Thankfully, I’ve always been smart enough to stop when I muck things up (although one time it took me two years to figure out it was time to stop), and when I do get stuck I am not shy about asking for help. My good friend, Bart, unstuck me while I was writing Love In An Iron Bowl by telling me to write more about China (the Iron Bowl in the title) to balance the love story. “You’re writing a novel,” Bart said. “You have all the time in the world to be discursive.”

Lesson 1, while writing Love In An Iron Bowl – Allow the reader to touch, taste, and feel place.

Lesson 2, while writing OHM – Write real people, even if they don’t like your story.

Lesson 3, while writing Peculiar Hallelujah – Welcome surprise, even while writing the final scene.

Step 4 – I do whatever it takes to learn that lesson.

These are all lessons you can read about in any decent “How To Write” book, but reading isn’t writing. Trust me. You usually have to learn these lessons on the job, and often in the middle of trying to figure out what went wrong with your first draft.

Step 5 – I rethink the book I’m working on with that learned lesson in mind.

Step 6 – I write the new book that the writing of the old book taught me how to write.

Sounds easy, right?
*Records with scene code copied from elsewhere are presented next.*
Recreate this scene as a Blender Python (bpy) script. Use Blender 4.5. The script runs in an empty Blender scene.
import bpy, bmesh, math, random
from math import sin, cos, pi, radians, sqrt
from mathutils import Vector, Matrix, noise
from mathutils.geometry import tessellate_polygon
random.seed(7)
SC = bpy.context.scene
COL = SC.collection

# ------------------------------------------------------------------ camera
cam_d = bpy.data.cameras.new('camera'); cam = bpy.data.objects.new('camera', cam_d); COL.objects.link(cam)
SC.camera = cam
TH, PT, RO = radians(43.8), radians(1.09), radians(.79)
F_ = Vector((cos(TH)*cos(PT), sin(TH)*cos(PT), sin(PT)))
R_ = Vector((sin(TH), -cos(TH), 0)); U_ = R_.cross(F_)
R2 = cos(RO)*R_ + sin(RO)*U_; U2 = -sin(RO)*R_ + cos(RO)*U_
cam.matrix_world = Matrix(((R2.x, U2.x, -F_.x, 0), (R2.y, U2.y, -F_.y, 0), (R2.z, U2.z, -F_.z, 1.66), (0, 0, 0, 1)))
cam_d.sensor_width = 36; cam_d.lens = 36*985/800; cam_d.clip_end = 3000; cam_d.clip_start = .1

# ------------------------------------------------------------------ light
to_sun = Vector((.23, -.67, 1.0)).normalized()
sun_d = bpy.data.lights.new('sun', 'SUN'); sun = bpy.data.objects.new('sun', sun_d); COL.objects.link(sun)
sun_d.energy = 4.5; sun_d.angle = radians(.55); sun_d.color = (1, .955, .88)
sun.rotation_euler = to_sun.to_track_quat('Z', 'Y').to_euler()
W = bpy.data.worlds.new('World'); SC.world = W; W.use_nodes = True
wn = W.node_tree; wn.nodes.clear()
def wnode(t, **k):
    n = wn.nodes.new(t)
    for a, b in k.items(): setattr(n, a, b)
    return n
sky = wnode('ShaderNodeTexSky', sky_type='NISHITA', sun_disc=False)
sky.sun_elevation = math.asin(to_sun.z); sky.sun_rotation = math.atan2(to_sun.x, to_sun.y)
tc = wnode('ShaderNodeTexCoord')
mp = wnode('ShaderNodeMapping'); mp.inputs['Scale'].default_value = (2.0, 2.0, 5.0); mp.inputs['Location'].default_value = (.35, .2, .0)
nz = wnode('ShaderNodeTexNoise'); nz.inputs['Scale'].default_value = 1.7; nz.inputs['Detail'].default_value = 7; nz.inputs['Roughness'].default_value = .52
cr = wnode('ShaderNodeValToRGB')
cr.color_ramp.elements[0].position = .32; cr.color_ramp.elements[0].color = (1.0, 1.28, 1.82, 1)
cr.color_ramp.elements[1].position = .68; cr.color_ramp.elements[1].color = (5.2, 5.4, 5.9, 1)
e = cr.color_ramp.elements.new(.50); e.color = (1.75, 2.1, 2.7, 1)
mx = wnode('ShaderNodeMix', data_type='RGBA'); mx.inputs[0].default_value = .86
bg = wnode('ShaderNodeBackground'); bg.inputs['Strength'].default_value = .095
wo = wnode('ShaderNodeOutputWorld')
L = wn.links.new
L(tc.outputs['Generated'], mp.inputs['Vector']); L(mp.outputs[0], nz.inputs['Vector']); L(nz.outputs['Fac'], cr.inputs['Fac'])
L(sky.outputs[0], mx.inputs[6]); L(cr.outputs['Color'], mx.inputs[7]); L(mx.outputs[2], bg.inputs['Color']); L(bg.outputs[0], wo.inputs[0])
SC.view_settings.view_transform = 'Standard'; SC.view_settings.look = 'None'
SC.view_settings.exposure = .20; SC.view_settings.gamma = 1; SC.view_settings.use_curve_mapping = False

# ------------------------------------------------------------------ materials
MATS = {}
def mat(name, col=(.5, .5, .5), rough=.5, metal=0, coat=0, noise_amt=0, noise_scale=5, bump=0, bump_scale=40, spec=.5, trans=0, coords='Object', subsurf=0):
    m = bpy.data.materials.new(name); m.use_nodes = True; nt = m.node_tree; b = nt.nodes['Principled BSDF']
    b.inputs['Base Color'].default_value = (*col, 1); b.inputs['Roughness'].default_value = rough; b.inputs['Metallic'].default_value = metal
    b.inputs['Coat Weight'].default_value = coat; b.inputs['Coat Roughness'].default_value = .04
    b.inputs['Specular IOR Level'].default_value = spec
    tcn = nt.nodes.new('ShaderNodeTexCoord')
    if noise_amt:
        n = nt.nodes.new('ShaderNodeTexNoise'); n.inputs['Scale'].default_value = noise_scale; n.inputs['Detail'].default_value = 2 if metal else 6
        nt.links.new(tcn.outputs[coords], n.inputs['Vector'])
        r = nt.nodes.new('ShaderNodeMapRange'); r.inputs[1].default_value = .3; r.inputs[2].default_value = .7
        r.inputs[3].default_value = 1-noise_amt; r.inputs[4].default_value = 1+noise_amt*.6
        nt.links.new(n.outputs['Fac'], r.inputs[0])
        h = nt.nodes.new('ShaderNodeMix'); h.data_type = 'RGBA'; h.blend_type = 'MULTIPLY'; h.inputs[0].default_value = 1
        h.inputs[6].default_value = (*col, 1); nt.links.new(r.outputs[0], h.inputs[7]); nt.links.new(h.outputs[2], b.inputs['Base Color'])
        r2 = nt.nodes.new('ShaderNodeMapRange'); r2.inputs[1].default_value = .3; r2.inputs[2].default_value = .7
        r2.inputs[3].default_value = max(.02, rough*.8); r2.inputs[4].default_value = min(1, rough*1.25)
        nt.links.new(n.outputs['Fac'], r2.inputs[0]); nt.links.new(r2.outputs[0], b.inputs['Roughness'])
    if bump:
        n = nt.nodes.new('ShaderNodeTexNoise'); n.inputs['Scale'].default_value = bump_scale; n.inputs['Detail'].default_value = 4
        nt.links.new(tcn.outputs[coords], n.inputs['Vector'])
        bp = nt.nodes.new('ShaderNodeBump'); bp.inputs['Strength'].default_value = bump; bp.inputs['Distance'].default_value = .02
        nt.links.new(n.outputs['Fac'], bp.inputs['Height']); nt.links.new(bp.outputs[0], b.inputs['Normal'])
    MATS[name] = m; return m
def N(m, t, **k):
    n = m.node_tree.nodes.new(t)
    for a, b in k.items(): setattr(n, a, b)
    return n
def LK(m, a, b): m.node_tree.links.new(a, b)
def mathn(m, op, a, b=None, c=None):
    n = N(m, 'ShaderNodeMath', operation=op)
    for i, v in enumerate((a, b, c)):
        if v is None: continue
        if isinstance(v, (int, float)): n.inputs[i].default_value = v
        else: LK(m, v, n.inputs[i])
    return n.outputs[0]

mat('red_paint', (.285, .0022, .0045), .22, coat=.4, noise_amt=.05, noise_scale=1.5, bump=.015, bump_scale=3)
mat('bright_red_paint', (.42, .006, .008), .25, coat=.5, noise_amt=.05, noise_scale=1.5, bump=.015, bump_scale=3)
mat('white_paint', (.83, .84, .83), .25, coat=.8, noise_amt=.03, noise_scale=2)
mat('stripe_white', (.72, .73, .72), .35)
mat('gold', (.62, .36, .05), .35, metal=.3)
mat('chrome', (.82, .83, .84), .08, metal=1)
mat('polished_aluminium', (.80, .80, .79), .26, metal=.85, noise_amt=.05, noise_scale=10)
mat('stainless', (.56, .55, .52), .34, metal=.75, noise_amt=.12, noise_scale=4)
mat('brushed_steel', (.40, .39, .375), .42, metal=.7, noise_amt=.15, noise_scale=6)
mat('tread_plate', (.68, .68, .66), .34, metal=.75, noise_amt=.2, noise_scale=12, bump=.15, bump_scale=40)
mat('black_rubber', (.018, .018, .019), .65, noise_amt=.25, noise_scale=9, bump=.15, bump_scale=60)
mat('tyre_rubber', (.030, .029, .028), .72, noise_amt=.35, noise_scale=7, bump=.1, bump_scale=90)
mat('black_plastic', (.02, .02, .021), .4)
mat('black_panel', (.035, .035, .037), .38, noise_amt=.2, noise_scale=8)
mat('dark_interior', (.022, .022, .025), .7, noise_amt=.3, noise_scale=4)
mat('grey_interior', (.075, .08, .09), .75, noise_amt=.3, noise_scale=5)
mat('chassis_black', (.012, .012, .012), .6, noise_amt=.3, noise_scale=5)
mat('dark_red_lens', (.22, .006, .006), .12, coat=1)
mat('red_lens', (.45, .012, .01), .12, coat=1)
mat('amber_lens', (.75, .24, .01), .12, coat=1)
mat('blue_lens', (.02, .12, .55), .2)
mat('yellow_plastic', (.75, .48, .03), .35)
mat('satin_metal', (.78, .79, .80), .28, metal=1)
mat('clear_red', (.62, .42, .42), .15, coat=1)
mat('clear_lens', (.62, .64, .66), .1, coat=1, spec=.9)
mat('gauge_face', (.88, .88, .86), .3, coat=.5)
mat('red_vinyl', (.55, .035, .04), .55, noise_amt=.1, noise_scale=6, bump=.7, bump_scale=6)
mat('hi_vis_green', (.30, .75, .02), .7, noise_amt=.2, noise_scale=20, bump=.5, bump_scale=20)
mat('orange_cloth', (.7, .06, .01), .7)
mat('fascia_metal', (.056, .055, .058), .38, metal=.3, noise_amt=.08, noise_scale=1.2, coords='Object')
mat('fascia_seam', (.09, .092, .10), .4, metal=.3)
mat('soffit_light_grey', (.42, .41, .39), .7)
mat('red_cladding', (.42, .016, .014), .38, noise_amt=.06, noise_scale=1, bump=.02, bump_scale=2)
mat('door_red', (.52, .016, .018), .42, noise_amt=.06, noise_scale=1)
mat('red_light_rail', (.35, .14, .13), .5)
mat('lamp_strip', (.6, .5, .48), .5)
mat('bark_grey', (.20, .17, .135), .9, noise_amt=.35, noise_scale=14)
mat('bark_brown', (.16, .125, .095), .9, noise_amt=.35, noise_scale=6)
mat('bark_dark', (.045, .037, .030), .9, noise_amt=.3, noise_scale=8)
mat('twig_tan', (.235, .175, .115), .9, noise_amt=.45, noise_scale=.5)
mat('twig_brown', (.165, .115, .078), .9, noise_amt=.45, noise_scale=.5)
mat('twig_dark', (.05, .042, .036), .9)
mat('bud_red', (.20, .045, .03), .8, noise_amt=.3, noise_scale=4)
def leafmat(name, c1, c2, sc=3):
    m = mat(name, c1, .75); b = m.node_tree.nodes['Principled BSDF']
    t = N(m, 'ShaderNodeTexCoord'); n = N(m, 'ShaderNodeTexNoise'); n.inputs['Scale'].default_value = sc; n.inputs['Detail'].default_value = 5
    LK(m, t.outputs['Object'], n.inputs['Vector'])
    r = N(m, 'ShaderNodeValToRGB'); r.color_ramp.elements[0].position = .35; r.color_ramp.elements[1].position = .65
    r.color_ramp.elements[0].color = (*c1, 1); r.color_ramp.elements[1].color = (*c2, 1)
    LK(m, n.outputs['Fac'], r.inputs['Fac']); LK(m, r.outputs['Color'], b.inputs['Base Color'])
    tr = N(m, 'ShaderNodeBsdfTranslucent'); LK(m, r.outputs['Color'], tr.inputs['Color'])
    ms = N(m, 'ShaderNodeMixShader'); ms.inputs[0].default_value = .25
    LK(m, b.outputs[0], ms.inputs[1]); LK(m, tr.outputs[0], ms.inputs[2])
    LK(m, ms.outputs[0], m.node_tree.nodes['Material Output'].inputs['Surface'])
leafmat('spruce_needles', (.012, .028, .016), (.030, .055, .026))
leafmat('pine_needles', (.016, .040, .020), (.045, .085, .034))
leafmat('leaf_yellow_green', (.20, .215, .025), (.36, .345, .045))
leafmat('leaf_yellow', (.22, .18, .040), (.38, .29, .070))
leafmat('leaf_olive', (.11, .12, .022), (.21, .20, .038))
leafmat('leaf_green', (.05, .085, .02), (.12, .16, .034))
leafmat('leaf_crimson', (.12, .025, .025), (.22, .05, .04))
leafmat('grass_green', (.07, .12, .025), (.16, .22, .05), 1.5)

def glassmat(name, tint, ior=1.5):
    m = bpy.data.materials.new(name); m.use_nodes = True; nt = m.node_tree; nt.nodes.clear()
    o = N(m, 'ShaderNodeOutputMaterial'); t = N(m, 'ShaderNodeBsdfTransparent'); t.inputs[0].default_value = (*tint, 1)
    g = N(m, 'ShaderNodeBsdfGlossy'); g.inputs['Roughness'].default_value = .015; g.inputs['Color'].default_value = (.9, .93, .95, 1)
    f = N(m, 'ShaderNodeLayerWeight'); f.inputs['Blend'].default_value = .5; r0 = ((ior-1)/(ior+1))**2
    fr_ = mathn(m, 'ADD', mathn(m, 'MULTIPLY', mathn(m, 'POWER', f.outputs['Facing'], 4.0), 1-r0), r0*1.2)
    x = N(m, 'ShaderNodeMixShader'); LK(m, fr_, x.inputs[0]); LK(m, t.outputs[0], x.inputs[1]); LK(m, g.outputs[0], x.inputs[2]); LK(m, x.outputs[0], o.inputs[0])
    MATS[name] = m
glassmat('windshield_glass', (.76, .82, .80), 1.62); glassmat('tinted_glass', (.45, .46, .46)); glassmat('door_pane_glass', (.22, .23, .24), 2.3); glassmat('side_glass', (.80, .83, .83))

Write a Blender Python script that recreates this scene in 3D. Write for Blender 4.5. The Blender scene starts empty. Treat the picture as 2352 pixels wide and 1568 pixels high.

Correct a mistake by learning from it and doing something different. But what if that translated into reality this way?

Seven notebooks of double-sided hand-written pages, which you’ve already transcribed into eight hundred and sixty-eight typed pages, and then transformed into a first draft, turn out to be missing big pieces of place, and have to be re-written? What a daunting task! Not only would you have to go back and find all the places in the book that needed more description, or where more description would be interesting, you would have to find the right places to add description, places where more description would add to the natural layering of the book. And then, of course, you would have to write all that new description, make it interesting on its own, work it into your existing text, then make any changes that those changes mandated.

Or, if after one year of working on the second section of a five-section novel, you discovered that not one single word of what you had written during the last year was worth keeping, so you re-wrote that same section during the following year, only to learn, once again, that not one word of what you had written was going to make the final draft? (that’s two years to end up with nothing, if you’re keeping track)

And, of course, there is this bonus. You get to do all that new writing while feeling particularly inadequate, weak, tired, frail, fragile, and despondent. After all, you just spent months (years?) writing a first draft that wasn’t good enough, and no one can guarantee your second draft will be any better.

As a writer, you don’t get to know how you will get to the next level, or how you will solve a particular writing problem; you can only do your best thinking, aim, do the work, take the painful rebuffs, do your best thinking again, then wait, never knowing if you’ll break the cycle, until you finally do (or don’t).

So why do it? That’s the easy part. It doesn’t matter how long it takes to write a good book, or how many lessons you have to learn. In the end, you have a good book. Think about that.